— What to produce —
Below are the records. Gather each line that holds "objects".

Scenes as source code

--- Start ---

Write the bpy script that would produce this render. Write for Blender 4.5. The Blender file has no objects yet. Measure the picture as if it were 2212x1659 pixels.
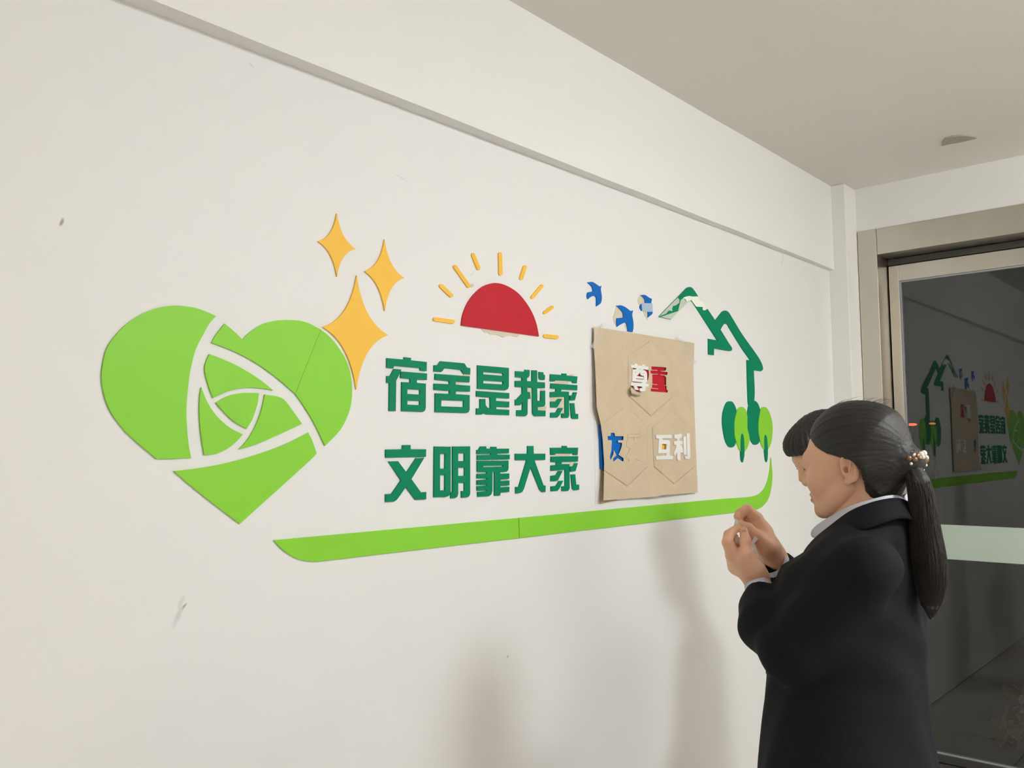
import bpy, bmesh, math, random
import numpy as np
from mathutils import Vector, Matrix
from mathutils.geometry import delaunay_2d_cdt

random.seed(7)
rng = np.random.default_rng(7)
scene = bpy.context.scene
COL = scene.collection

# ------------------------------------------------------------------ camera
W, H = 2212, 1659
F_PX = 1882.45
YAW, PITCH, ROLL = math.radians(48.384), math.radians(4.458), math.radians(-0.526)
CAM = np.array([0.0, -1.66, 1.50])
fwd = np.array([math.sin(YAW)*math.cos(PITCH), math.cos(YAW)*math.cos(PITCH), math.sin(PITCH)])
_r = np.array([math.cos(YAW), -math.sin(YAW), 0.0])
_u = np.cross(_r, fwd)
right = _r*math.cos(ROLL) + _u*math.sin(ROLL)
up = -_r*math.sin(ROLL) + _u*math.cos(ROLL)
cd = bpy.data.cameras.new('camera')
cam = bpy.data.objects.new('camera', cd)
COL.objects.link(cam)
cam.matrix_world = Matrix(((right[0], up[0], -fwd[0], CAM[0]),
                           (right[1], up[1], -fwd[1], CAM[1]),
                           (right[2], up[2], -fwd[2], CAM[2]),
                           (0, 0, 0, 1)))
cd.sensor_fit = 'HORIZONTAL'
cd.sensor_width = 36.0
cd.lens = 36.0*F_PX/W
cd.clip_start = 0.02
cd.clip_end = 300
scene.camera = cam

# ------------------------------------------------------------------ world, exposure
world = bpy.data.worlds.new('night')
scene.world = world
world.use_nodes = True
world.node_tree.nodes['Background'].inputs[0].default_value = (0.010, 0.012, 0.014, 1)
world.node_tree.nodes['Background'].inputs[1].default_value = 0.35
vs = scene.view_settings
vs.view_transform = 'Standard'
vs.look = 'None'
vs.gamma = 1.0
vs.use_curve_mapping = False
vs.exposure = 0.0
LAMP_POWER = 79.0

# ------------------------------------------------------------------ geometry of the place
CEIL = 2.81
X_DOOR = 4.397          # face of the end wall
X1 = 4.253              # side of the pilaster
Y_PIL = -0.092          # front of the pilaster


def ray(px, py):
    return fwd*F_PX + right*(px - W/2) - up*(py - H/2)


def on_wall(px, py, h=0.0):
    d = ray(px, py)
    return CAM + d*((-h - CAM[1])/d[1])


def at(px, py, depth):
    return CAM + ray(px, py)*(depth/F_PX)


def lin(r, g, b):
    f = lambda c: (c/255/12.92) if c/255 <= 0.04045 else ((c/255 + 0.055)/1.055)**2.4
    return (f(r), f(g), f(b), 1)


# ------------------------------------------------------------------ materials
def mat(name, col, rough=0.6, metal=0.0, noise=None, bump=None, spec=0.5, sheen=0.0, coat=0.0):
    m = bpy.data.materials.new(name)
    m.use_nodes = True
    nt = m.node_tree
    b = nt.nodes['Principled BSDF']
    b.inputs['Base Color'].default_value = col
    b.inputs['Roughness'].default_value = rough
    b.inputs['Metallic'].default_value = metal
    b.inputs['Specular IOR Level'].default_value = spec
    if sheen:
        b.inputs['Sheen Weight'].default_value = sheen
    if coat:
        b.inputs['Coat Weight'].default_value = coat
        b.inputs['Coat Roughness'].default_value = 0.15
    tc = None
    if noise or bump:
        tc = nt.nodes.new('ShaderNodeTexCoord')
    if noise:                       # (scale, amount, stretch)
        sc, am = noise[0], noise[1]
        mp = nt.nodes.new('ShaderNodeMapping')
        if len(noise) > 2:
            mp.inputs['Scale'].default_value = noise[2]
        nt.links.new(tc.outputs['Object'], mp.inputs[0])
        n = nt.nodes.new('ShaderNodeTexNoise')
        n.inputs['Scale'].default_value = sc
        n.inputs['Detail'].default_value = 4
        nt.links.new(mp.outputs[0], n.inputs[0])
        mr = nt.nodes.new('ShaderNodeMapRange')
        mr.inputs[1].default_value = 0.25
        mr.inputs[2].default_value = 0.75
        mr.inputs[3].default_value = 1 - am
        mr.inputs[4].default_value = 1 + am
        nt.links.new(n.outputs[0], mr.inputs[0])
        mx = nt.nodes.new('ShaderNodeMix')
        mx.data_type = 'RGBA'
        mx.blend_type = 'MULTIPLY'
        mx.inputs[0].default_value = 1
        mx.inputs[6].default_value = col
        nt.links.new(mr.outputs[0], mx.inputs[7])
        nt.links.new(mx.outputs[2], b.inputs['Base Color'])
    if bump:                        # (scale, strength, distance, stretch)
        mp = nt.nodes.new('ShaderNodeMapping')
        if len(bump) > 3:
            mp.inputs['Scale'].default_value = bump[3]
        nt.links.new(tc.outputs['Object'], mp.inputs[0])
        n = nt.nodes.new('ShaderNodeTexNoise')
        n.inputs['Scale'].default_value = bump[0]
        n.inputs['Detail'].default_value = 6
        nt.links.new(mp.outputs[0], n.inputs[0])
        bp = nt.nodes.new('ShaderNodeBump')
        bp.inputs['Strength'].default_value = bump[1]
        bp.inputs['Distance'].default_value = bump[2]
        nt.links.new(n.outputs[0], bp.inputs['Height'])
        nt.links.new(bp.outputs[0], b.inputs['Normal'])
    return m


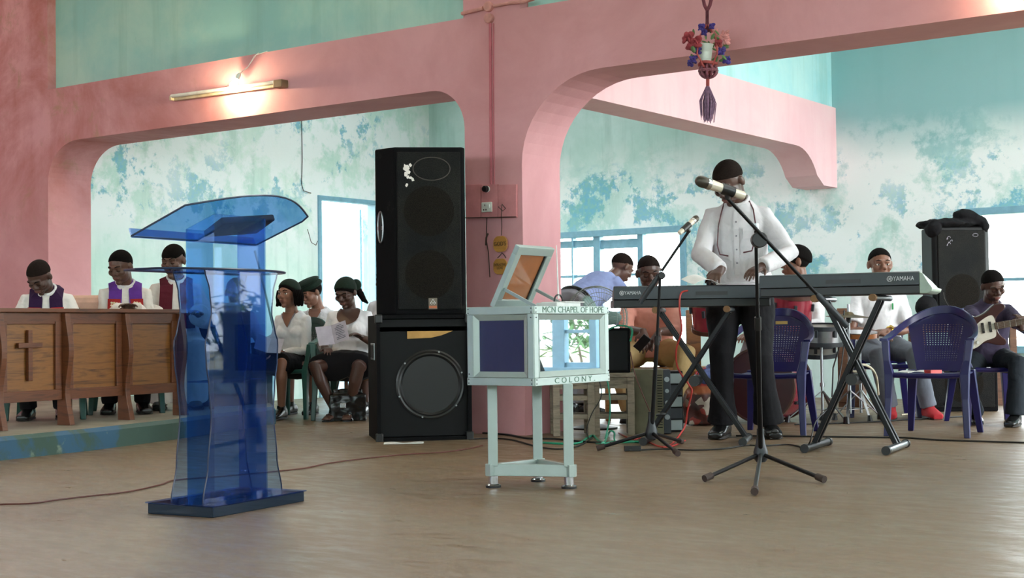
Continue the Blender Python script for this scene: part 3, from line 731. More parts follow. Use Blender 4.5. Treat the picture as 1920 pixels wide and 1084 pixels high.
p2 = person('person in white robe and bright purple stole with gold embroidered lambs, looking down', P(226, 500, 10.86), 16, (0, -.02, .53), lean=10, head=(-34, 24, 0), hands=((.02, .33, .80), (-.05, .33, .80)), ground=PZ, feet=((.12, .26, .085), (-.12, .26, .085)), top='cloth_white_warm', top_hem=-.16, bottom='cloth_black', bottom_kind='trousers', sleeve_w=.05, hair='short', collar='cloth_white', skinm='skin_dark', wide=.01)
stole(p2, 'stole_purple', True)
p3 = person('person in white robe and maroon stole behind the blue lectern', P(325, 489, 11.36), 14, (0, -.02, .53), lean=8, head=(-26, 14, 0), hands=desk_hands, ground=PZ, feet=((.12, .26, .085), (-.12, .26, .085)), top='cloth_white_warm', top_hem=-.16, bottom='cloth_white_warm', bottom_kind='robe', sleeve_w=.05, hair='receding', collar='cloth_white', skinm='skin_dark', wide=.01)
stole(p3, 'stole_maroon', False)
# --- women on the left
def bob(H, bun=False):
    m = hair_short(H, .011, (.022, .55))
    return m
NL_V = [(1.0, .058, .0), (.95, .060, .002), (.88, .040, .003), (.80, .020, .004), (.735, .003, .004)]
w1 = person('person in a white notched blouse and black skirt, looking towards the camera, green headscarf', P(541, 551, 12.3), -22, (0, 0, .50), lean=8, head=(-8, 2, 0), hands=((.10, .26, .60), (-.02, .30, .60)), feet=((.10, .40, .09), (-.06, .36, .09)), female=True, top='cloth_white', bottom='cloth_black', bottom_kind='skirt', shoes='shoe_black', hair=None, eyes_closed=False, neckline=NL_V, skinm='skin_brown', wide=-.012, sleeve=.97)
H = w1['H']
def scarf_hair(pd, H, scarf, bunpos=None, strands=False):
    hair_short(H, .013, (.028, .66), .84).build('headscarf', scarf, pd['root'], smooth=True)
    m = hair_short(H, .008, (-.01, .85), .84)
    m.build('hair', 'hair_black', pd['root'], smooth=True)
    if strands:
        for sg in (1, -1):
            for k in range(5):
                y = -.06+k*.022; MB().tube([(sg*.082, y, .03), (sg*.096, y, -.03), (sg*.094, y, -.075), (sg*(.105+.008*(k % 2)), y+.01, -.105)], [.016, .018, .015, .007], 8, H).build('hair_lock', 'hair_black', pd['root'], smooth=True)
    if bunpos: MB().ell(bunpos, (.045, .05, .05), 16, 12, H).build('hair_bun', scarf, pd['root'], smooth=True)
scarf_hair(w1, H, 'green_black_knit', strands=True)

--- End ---

— The reply —
Write the bpy script that would produce this render. Write for Blender 4.5. The Blender file has no objects yet. Measure the picture as if it were 2212x1659 pixels.
cam = bpy.data.objects.new('camera', cd)
COL.objects.link(cam)